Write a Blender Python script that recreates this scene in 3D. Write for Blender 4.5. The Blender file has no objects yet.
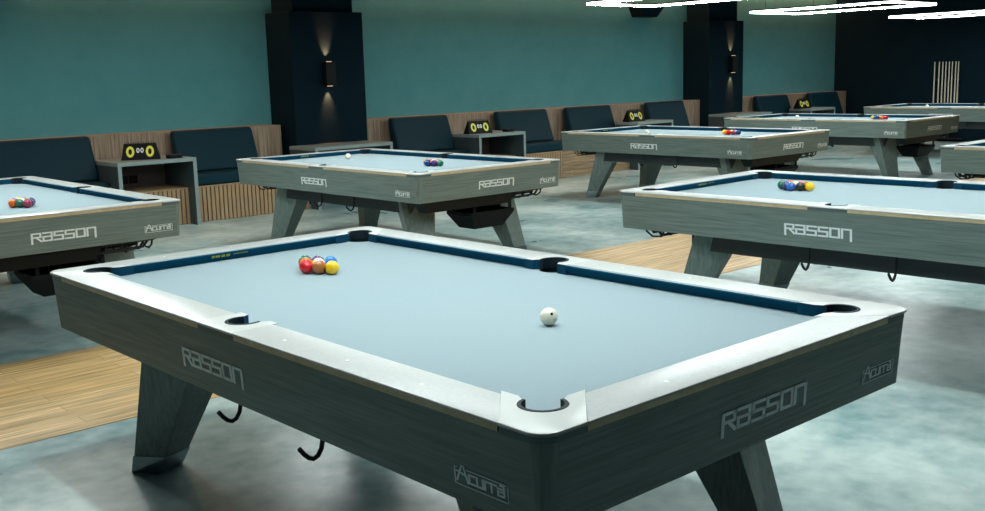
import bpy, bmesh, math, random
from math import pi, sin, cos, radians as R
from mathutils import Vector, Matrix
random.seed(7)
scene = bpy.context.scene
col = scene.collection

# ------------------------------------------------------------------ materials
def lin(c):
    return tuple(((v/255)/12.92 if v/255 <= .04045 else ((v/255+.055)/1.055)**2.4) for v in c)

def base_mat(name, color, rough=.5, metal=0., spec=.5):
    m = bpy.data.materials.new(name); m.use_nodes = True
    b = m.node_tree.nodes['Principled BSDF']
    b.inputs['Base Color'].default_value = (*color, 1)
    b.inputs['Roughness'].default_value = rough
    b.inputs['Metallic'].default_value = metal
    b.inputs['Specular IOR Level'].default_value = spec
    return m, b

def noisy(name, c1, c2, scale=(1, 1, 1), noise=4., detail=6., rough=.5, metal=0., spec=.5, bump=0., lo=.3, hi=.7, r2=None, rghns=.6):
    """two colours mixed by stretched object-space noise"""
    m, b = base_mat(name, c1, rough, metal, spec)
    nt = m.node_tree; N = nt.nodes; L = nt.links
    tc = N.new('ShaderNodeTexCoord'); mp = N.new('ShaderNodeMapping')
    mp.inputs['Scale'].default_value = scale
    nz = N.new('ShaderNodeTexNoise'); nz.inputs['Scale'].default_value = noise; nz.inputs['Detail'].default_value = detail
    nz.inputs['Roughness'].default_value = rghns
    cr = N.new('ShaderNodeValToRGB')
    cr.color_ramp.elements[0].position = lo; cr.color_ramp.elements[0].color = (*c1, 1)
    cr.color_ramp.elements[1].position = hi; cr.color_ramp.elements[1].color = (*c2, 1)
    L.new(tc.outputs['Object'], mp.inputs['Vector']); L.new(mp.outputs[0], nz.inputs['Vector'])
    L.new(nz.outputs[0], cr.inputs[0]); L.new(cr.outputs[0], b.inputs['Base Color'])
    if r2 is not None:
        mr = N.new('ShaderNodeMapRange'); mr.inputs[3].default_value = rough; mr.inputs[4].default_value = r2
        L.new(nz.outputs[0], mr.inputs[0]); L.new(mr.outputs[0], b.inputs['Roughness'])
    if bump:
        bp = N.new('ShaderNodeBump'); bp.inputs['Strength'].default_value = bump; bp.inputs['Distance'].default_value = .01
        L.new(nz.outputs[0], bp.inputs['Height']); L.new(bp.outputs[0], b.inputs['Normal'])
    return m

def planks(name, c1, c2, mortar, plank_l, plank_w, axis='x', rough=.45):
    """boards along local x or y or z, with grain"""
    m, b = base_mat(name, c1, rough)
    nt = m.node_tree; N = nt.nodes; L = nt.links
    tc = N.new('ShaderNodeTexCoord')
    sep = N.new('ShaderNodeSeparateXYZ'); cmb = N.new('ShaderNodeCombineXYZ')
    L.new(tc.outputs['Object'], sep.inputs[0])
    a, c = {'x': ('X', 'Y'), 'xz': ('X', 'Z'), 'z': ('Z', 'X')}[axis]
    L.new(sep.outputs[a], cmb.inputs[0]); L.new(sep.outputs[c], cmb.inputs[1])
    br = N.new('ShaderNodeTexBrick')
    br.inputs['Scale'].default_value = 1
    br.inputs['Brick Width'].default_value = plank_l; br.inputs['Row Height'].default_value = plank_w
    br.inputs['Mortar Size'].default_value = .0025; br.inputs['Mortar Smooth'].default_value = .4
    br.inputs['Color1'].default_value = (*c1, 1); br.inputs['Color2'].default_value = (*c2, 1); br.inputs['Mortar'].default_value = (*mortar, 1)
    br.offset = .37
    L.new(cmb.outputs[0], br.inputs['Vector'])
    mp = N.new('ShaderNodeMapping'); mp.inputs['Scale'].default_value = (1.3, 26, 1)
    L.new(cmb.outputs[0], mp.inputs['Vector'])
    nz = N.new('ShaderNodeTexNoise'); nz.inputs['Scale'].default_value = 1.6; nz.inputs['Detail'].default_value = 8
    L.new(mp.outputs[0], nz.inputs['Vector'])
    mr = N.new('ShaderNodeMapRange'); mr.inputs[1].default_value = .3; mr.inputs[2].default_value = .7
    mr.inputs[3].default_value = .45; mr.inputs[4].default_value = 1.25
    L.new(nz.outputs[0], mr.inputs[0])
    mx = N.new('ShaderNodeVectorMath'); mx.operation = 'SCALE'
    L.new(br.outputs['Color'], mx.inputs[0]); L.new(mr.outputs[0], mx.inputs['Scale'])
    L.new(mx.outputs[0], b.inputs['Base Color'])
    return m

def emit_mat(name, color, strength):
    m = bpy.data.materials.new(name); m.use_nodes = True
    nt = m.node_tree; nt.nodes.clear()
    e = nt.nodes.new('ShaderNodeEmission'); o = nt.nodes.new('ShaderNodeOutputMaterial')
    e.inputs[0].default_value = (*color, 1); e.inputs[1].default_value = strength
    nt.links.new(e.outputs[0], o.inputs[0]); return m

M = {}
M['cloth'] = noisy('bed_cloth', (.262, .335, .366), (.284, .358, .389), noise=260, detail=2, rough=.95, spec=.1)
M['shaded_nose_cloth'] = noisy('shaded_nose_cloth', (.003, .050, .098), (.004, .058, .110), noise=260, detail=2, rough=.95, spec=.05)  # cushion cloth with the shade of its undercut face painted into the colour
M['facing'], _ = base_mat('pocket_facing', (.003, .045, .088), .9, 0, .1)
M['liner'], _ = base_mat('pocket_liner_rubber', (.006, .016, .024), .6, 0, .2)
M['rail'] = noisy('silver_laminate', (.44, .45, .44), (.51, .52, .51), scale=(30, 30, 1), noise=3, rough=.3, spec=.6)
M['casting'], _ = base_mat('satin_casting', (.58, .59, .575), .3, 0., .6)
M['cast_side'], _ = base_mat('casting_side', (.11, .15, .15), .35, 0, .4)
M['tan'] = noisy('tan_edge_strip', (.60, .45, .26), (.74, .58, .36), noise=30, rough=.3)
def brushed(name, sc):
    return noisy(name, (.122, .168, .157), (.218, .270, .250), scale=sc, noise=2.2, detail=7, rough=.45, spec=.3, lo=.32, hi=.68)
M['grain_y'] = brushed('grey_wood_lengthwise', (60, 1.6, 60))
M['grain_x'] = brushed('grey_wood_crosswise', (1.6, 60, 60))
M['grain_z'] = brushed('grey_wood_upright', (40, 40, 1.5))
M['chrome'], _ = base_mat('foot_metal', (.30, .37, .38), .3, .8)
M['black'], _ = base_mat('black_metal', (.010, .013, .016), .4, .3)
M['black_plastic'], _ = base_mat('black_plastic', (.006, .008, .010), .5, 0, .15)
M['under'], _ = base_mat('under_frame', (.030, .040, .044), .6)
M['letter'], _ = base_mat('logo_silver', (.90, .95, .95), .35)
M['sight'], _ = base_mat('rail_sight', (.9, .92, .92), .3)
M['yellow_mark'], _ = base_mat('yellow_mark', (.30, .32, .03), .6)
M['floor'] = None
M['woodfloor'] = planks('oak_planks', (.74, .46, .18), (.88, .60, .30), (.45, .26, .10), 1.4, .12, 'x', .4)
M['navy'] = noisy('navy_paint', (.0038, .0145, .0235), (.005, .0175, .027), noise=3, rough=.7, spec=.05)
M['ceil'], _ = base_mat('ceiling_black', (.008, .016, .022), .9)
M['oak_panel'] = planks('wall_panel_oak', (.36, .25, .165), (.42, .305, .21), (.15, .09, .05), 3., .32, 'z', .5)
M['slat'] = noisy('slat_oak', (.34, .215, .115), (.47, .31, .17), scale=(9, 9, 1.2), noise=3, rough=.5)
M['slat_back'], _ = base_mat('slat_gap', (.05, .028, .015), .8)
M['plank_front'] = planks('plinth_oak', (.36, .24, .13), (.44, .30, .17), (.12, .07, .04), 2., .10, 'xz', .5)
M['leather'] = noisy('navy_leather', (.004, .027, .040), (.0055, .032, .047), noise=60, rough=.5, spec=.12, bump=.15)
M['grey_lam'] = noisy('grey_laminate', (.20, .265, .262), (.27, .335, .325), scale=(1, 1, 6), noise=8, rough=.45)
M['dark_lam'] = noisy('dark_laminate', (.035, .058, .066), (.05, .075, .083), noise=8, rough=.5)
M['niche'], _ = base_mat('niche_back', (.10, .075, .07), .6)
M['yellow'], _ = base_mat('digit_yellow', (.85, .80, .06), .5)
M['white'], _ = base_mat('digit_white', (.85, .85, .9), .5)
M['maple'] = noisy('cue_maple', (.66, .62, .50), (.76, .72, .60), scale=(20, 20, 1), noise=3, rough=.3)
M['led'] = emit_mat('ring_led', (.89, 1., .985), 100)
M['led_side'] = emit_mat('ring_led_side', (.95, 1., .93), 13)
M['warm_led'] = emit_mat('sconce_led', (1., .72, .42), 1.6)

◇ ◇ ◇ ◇

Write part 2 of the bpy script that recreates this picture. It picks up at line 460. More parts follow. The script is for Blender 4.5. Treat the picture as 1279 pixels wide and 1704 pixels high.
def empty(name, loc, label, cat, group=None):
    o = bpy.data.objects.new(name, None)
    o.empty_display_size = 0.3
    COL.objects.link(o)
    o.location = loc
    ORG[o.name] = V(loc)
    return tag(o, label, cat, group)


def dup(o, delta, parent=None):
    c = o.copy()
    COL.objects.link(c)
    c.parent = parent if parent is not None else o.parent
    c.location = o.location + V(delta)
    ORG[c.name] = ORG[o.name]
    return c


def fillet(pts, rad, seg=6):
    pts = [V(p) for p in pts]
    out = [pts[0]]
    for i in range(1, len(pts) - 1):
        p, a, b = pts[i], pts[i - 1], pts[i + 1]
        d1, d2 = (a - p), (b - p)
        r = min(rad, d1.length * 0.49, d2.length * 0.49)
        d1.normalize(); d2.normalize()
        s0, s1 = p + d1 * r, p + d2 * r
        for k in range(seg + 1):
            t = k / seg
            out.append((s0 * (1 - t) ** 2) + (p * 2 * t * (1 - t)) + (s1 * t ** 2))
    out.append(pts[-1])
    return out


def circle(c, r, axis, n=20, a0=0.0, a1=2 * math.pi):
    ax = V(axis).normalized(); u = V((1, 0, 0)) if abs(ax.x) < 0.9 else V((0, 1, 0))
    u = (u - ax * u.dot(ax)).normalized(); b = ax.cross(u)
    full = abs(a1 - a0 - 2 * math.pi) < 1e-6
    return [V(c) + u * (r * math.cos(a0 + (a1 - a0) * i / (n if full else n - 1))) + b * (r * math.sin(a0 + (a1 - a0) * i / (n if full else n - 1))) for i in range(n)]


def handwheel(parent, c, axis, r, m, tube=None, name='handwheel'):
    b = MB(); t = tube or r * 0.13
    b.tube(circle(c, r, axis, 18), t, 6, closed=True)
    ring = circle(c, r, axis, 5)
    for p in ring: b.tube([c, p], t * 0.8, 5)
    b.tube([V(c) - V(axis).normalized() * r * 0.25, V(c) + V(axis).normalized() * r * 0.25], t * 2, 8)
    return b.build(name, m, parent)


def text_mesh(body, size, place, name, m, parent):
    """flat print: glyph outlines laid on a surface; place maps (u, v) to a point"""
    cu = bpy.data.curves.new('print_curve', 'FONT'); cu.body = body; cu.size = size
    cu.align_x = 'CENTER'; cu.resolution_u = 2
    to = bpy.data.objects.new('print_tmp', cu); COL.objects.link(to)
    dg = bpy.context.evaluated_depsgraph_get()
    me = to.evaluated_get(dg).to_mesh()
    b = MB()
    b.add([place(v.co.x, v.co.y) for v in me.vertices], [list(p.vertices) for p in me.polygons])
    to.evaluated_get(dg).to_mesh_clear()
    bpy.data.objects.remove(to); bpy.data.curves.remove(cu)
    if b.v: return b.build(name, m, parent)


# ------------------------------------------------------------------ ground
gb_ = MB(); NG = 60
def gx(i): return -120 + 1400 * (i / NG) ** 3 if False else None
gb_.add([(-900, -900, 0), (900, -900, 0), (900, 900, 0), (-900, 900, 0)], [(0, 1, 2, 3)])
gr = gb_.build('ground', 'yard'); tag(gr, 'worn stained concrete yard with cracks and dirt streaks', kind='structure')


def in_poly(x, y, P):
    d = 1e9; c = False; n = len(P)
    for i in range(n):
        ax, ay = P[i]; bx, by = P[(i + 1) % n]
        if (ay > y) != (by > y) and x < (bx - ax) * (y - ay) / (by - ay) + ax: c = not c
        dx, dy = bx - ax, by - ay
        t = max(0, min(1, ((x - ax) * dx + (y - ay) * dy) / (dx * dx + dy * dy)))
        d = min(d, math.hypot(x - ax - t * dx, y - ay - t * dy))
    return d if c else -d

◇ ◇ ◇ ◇

» Task description: Only the lines from the one with "Write a Blender" through the one with "col = scene.collection" belong in your copy; retype them exactly and drop any pictures.

» Output for this task:
Write a Blender Python script that recreates this scene in 3D. Write for Blender 4.5. The Blender file has no objects yet.
import bpy, bmesh, math, random
from math import pi, sin, cos, radians as R
from mathutils import Vector, Matrix
random.seed(7)
scene = bpy.context.scene
col = scene.collection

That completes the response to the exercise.